* Problem description: Reproduce all of the material word for word.

▼▼▼

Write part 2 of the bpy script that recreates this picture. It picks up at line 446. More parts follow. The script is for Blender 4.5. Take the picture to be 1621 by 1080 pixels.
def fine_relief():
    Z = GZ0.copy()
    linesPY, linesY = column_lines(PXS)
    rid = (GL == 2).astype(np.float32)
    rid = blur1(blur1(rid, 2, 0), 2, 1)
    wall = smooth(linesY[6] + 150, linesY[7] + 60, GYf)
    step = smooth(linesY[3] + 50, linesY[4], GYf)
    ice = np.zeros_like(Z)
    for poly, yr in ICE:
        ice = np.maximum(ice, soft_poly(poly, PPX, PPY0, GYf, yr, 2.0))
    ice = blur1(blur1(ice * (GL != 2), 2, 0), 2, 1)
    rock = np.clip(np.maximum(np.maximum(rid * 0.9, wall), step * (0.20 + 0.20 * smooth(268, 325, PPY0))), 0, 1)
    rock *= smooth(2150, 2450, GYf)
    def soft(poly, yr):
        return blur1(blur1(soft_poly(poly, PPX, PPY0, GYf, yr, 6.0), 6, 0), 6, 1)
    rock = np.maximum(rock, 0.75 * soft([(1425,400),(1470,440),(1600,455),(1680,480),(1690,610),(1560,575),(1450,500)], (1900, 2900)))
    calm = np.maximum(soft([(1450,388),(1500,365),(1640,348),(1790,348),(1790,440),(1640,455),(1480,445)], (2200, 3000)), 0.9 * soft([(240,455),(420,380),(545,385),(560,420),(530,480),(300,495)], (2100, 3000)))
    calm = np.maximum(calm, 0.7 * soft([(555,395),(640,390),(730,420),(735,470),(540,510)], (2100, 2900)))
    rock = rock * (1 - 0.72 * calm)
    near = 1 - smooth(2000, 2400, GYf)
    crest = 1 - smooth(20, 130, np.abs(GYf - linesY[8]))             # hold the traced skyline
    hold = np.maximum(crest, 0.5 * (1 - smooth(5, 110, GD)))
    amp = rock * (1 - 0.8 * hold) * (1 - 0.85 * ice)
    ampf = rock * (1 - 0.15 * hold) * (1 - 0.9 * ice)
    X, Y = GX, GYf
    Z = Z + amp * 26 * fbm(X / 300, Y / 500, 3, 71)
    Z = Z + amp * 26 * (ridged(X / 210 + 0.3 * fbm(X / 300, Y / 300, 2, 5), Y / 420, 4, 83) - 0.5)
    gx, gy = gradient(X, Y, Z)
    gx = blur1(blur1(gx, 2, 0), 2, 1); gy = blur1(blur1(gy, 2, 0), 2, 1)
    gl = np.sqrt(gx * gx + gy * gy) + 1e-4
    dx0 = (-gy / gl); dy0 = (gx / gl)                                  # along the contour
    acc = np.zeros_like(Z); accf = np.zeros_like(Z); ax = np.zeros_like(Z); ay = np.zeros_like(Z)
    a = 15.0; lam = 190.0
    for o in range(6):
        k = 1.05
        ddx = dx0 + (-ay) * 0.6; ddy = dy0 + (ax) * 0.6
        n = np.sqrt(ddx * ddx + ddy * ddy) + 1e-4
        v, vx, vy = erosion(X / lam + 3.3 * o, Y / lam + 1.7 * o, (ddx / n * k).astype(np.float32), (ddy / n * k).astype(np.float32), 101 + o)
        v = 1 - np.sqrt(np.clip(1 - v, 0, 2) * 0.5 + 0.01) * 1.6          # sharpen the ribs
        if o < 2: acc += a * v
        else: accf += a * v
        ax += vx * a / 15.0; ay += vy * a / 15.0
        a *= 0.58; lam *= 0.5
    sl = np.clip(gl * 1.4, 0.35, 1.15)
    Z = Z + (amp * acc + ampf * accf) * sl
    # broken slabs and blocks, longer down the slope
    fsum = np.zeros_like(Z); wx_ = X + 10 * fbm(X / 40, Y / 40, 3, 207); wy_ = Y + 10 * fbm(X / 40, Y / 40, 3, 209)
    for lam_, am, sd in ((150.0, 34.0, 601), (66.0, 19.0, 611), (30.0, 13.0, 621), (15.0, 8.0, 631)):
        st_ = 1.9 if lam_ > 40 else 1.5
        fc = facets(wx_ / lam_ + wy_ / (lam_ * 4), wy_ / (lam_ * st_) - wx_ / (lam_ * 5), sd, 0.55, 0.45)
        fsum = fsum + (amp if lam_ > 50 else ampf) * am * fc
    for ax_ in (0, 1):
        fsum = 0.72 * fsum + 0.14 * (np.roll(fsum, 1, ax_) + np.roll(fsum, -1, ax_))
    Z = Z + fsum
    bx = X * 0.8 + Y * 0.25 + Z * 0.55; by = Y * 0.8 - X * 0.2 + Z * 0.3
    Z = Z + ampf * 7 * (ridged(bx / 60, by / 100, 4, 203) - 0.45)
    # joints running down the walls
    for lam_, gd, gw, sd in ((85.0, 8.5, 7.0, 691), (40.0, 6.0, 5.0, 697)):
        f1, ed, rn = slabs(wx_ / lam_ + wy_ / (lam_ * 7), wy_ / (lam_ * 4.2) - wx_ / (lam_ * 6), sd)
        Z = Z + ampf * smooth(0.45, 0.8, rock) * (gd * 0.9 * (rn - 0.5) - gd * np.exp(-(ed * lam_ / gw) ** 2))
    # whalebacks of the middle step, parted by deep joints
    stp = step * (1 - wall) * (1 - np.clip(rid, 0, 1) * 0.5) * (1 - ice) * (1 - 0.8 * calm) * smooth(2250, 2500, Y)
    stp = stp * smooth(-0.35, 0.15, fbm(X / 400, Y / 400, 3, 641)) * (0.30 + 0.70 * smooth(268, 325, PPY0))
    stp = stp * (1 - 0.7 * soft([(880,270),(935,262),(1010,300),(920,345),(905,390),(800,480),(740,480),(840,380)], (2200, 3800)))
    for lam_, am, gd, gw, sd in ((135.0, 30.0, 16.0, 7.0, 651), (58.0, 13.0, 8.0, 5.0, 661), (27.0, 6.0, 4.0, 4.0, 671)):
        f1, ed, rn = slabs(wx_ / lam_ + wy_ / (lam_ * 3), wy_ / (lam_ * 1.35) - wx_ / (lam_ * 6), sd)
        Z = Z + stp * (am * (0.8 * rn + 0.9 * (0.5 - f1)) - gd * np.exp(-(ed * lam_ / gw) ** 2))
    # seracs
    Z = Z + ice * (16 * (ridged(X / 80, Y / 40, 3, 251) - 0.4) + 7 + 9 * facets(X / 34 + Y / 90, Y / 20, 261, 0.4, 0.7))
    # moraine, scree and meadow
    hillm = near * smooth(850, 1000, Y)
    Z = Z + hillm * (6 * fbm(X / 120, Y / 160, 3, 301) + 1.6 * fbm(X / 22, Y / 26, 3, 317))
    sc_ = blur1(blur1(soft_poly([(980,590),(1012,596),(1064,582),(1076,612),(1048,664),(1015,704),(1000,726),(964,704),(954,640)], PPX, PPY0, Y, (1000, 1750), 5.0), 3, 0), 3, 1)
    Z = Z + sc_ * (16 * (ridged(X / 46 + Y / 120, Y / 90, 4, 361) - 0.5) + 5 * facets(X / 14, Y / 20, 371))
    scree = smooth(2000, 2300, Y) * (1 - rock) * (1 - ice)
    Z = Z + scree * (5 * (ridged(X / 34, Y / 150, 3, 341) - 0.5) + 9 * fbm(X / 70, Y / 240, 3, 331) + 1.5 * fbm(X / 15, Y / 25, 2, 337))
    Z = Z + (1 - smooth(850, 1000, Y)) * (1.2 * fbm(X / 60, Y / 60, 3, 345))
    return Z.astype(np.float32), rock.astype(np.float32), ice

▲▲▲

* Solution for this task:
Write part 2 of the bpy script that recreates this picture. It picks up at line 446. More parts follow. The script is for Blender 4.5. Take the picture to be 1621 by 1080 pixels.
def fine_relief():
    Z = GZ0.copy()
    linesPY, linesY = column_lines(PXS)
    rid = (GL == 2).astype(np.float32)
    rid = blur1(blur1(rid, 2, 0), 2, 1)
    wall = smooth(linesY[6] + 150, linesY[7] + 60, GYf)
    step = smooth(linesY[3] + 50, linesY[4], GYf)
    ice = np.zeros_like(Z)
    for poly, yr in ICE:
        ice = np.maximum(ice, soft_poly(poly, PPX, PPY0, GYf, yr, 2.0))
    ice = blur1(blur1(ice * (GL != 2), 2, 0), 2, 1)
    rock = np.clip(np.maximum(np.maximum(rid * 0.9, wall), step * (0.20 + 0.20 * smooth(268, 325, PPY0))), 0, 1)
    rock *= smooth(2150, 2450, GYf)
    def soft(poly, yr):
        return blur1(blur1(soft_poly(poly, PPX, PPY0, GYf, yr, 6.0), 6, 0), 6, 1)
    rock = np.maximum(rock, 0.75 * soft([(1425,400),(1470,440),(1600,455),(1680,480),(1690,610),(1560,575),(1450,500)], (1900, 2900)))
    calm = np.maximum(soft([(1450,388),(1500,365),(1640,348),(1790,348),(1790,440),(1640,455),(1480,445)], (2200, 3000)), 0.9 * soft([(240,455),(420,380),(545,385),(560,420),(530,480),(300,495)], (2100, 3000)))
    calm = np.maximum(calm, 0.7 * soft([(555,395),(640,390),(730,420),(735,470),(540,510)], (2100, 2900)))
    rock = rock * (1 - 0.72 * calm)
    near = 1 - smooth(2000, 2400, GYf)
    crest = 1 - smooth(20, 130, np.abs(GYf - linesY[8]))             # hold the traced skyline
    hold = np.maximum(crest, 0.5 * (1 - smooth(5, 110, GD)))
    amp = rock * (1 - 0.8 * hold) * (1 - 0.85 * ice)
    ampf = rock * (1 - 0.15 * hold) * (1 - 0.9 * ice)
    X, Y = GX, GYf
    Z = Z + amp * 26 * fbm(X / 300, Y / 500, 3, 71)
    Z = Z + amp * 26 * (ridged(X / 210 + 0.3 * fbm(X / 300, Y / 300, 2, 5), Y / 420, 4, 83) - 0.5)
    gx, gy = gradient(X, Y, Z)
    gx = blur1(blur1(gx, 2, 0), 2, 1); gy = blur1(blur1(gy, 2, 0), 2, 1)
    gl = np.sqrt(gx * gx + gy * gy) + 1e-4
    dx0 = (-gy / gl); dy0 = (gx / gl)                                  # along the contour
    acc = np.zeros_like(Z); accf = np.zeros_like(Z); ax = np.zeros_like(Z); ay = np.zeros_like(Z)
    a = 15.0; lam = 190.0
    for o in range(6):
        k = 1.05
        ddx = dx0 + (-ay) * 0.6; ddy = dy0 + (ax) * 0.6
        n = np.sqrt(ddx * ddx + ddy * ddy) + 1e-4
        v, vx, vy = erosion(X / lam + 3.3 * o, Y / lam + 1.7 * o, (ddx / n * k).astype(np.float32), (ddy / n * k).astype(np.float32), 101 + o)
        v = 1 - np.sqrt(np.clip(1 - v, 0, 2) * 0.5 + 0.01) * 1.6          # sharpen the ribs
        if o < 2: acc += a * v
        else: accf += a * v
        ax += vx * a / 15.0; ay += vy * a / 15.0
        a *= 0.58; lam *= 0.5
    sl = np.clip(gl * 1.4, 0.35, 1.15)
    Z = Z + (amp * acc + ampf * accf) * sl
    # broken slabs and blocks, longer down the slope
    fsum = np.zeros_like(Z); wx_ = X + 10 * fbm(X / 40, Y / 40, 3, 207); wy_ = Y + 10 * fbm(X / 40, Y / 40, 3, 209)
    for lam_, am, sd in ((150.0, 34.0, 601), (66.0, 19.0, 611), (30.0, 13.0, 621), (15.0, 8.0, 631)):
        st_ = 1.9 if lam_ > 40 else 1.5
        fc = facets(wx_ / lam_ + wy_ / (lam_ * 4), wy_ / (lam_ * st_) - wx_ / (lam_ * 5), sd, 0.55, 0.45)
        fsum = fsum + (amp if lam_ > 50 else ampf) * am * fc
    for ax_ in (0, 1):
        fsum = 0.72 * fsum + 0.14 * (np.roll(fsum, 1, ax_) + np.roll(fsum, -1, ax_))
    Z = Z + fsum
    bx = X * 0.8 + Y * 0.25 + Z * 0.55; by = Y * 0.8 - X * 0.2 + Z * 0.3
    Z = Z + ampf * 7 * (ridged(bx / 60, by / 100, 4, 203) - 0.45)
    # joints running down the walls
    for lam_, gd, gw, sd in ((85.0, 8.5, 7.0, 691), (40.0, 6.0, 5.0, 697)):
        f1, ed, rn = slabs(wx_ / lam_ + wy_ / (lam_ * 7), wy_ / (lam_ * 4.2) - wx_ / (lam_ * 6), sd)
        Z = Z + ampf * smooth(0.45, 0.8, rock) * (gd * 0.9 * (rn - 0.5) - gd * np.exp(-(ed * lam_ / gw) ** 2))
    # whalebacks of the middle step, parted by deep joints
    stp = step * (1 - wall) * (1 - np.clip(rid, 0, 1) * 0.5) * (1 - ice) * (1 - 0.8 * calm) * smooth(2250, 2500, Y)
    stp = stp * smooth(-0.35, 0.15, fbm(X / 400, Y / 400, 3, 641)) * (0.30 + 0.70 * smooth(268, 325, PPY0))
    stp = stp * (1 - 0.7 * soft([(880,270),(935,262),(1010,300),(920,345),(905,390),(800,480),(740,480),(840,380)], (2200, 3800)))
    for lam_, am, gd, gw, sd in ((135.0, 30.0, 16.0, 7.0, 651), (58.0, 13.0, 8.0, 5.0, 661), (27.0, 6.0, 4.0, 4.0, 671)):
        f1, ed, rn = slabs(wx_ / lam_ + wy_ / (lam_ * 3), wy_ / (lam_ * 1.35) - wx_ / (lam_ * 6), sd)
        Z = Z + stp * (am * (0.8 * rn + 0.9 * (0.5 - f1)) - gd * np.exp(-(ed * lam_ / gw) ** 2))
    # seracs
    Z = Z + ice * (16 * (ridged(X / 80, Y / 40, 3, 251) - 0.4) + 7 + 9 * facets(X / 34 + Y / 90, Y / 20, 261, 0.4, 0.7))
    # moraine, scree and meadow
    hillm = near * smooth(850, 1000, Y)
    Z = Z + hillm * (6 * fbm(X / 120, Y / 160, 3, 301) + 1.6 * fbm(X / 22, Y / 26, 3, 317))
    sc_ = blur1(blur1(soft_poly([(980,590),(1012,596),(1064,582),(1076,612),(1048,664),(1015,704),(1000,726),(964,704),(954,640)], PPX, PPY0, Y, (1000, 1750), 5.0), 3, 0), 3, 1)
    Z = Z + sc_ * (16 * (ridged(X / 46 + Y / 120, Y / 90, 4, 361) - 0.5) + 5 * facets(X / 14, Y / 20, 371))
    scree = smooth(2000, 2300, Y) * (1 - rock) * (1 - ice)
    Z = Z + scree * (5 * (ridged(X / 34, Y / 150, 3, 341) - 0.5) + 9 * fbm(X / 70, Y / 240, 3, 331) + 1.5 * fbm(X / 15, Y / 25, 2, 337))
    Z = Z + (1 - smooth(850, 1000, Y)) * (1.2 * fbm(X / 60, Y / 60, 3, 345))
    return Z.astype(np.float32), rock.astype(np.float32), ice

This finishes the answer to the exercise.